Un comité de rédaction est créé, et un premier numéro de la revue Alternative syndicale est prévu avec un tirage à 3 000 exemplaires. En septembre, il est édité avec au sommaire entre autres une contribution au débat « autour de quelques conditions pour construire une orientation alternative dans la CFDT » et n dossier sur la protection sociale. L’éditorial rappelle les raisons qui ont présidé à la naissance de cette revue : un gouvernement qui, après quelques mesures positives, s’est orienté vers une politique d’austérité et, de la part de la Confédération, la recherche d’un compromis avec le patronat, l’absence de propositions unitaires permettant au moins de défendre les acquis, l’interrogation de nombre de militants et militantes sur le rôle, la place et les tâches du syndicalisme, l’importance dans une telle situation de nourrir le débat sur les revendications, les formes de mobilisation, et les solutions anticapitalistes à avancer pour changer de logique et aller vers le socialisme autogestionnaire. L’édito se concluait ainsi : « un débat qui contribue au murissement de l’alternative syndicale ; à chacune et chacun d’y prendre sa part ».
Collectif, une aventure commune
Au-delà de la CFDT, le 8 novembre 1986, des syndicalistes (CGT, CFDT, FEN) se rencontrent et font les constats suivants :
« – la grève du 21 octobre a démontré d’un côté, la volonté d’action des salariés pour résister aux menaces libérales du gouvernement, et de l’autre l’incapacité des confédérations syndicales à dépasser dans l’action leur division ;
– le danger de coupures profondes et durables que fait peser, sur le mouvement ouvrier, l’opération de « recomposition syndicale [5] » portée par une partie de la CFDT, de la FEN et des autonomes.
Cette rencontre a permis de dégager les convergences suivantes :
– une volonté de faire avancer l’action unitaire sur les revendications lors des prochaines échéances,
– une volonté de refuser l’alternative piégée entre une recomposition d’appareils sans véritable unité et une tentation de repli sur une auto-proclamation sectaire (surtout dans la CGT),
– une volonté d’échanger et de faire circuler les informations, de continuer à débattre et à réfléchir ensemble par delà nos appartenances syndicales différentes ».
De ces rencontres où participent aussi des animateurs des revues Résister et Alternative syndicale, naîtra la revue Collectif, dont le numéro 1 sort au printemps 1987. Quelques semaines avant, ses initiateurs et initiatrices présentaient ainsi le projet :
« Nous nous regroupons, animateurs du mouvement syndical, membres de la CGT, de la CFDT, de la FEN, militants du mouvement social et associatif, chercheurs, chacun avec notre propre expérience.

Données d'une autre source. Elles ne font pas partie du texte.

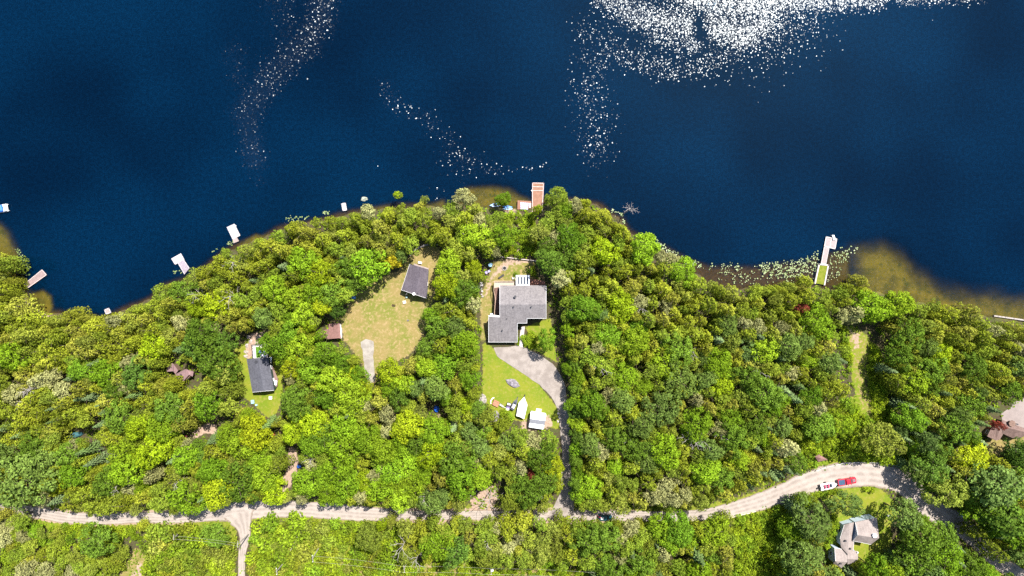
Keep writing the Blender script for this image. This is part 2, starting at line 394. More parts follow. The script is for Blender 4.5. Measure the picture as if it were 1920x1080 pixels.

Nous ressentons le besoin partagé par beaucoup de militants et militantes désorientés, d’élargir notre réflexion. La création de cette revue traduit à la fois un refus et une volonté.
Nous refusons que le syndicalisme perde du sens, son sens, face à l’évolution de la société et des salariés. Qu’il encaisse le choc de la crise est inévitable : mais, depuis des années, ses orientations, ses pratiques, sa division continuent à l’affaiblir. Le syndicalisme se doit de reconstruire un rapport privilégié avec les salariés, et bâtir avec eux les perspectives stratégiques et les actions de masse qui répondent aux besoins du moment. Il doit savoir s’interroger sur lui-même, sur ses évidences, ses tabous, ses habitudes, pour être en mesure de donner toute leur place à la réflexion et à l’action collective.
Nous voulons ouvrir les débats nécessaires, sans exclusive, sur toutes les questions auxquelles les travailleurs et les travailleuses sont confrontés, dans l’entreprise et la société notamment : le chômage, la précarité de l’emploi, leur réalité actuelle, les conditions d’un véritable plein emploi ; le temps de travail, sa nature, son organisation ; le pouvoir d’achat ; la maîtrise du progrès technique par les salariés ; les conditions de travail ; l’internationalisation de la production ; l’action et la négociation ; les relations syndicats-patronat ; l’unité d’action ; les moyens et les formes de l’organisation des travailleurs. Les formes contemporaines d’exploitation et d’oppression des jeunes, des femmes, des immigrés, de la « classe ouvrière » dans toute sa diversité, nécessitent également des réponses urgentes.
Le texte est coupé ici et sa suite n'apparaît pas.